## Short problem
Quote every line of the material beneath this one.
--- Data lines ---
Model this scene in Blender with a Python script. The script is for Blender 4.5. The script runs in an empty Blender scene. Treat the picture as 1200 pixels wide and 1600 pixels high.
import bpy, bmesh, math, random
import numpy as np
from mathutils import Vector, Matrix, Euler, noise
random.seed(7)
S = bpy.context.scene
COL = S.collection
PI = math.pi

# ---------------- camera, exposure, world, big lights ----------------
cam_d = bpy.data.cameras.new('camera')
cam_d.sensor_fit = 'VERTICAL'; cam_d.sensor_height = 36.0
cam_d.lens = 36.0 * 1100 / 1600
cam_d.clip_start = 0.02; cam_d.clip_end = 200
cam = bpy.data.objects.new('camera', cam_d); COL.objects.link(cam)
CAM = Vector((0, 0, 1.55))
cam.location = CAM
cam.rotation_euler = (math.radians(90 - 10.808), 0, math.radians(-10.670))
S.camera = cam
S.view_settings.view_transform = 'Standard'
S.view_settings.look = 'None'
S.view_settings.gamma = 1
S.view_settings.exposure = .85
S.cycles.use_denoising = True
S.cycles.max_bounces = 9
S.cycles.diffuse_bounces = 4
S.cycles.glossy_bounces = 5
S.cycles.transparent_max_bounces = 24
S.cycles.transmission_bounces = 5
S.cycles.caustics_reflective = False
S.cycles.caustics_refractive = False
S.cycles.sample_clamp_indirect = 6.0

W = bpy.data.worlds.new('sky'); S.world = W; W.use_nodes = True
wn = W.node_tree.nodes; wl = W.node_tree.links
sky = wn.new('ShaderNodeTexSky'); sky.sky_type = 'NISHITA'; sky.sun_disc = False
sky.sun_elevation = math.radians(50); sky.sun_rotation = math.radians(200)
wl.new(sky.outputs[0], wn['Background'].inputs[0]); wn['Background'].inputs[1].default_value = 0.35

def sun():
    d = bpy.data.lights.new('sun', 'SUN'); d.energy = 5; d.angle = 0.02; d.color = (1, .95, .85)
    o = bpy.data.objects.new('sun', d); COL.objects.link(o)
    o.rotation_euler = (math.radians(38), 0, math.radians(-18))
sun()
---
## Result of the task
Model this scene in Blender with a Python script. The script is for Blender 4.5. The script runs in an empty Blender scene. Treat the picture as 1200 pixels wide and 1600 pixels high.
import bpy, bmesh, math, random
import numpy as np
from mathutils import Vector, Matrix, Euler, noise
random.seed(7)
S = bpy.context.scene
COL = S.collection
PI = math.pi

# ---------------- camera, exposure, world, big lights ----------------
cam_d = bpy.data.cameras.new('camera')
cam_d.sensor_fit = 'VERTICAL'; cam_d.sensor_height = 36.0
cam_d.lens = 36.0 * 1100 / 1600
cam_d.clip_start = 0.02; cam_d.clip_end = 200
cam = bpy.data.objects.new('camera', cam_d); COL.objects.link(cam)
CAM = Vector((0, 0, 1.55))
cam.location = CAM
cam.rotation_euler = (math.radians(90 - 10.808), 0, math.radians(-10.670))
S.camera = cam
S.view_settings.view_transform = 'Standard'
S.view_settings.look = 'None'
S.view_settings.gamma = 1
S.view_settings.exposure = .85
S.cycles.use_denoising = True
S.cycles.max_bounces = 9
S.cycles.diffuse_bounces = 4
S.cycles.glossy_bounces = 5
S.cycles.transparent_max_bounces = 24
S.cycles.transmission_bounces = 5
S.cycles.caustics_reflective = False
S.cycles.caustics_refractive = False
S.cycles.sample_clamp_indirect = 6.0

W = bpy.data.worlds.new('sky'); S.world = W; W.use_nodes = True
wn = W.node_tree.nodes; wl = W.node_tree.links
sky = wn.new('ShaderNodeTexSky'); sky.sky_type = 'NISHITA'; sky.sun_disc = False
sky.sun_elevation = math.radians(50); sky.sun_rotation = math.radians(200)
wl.new(sky.outputs[0], wn['Background'].inputs[0]); wn['Background'].inputs[1].default_value = 0.35

def sun():
    d = bpy.data.lights.new('sun', 'SUN'); d.energy = 5; d.angle = 0.02; d.color = (1, .95, .85)
    o = bpy.data.objects.new('sun', d); COL.objects.link(o)
    o.rotation_euler = (math.radians(38), 0, math.radians(-18))
sun()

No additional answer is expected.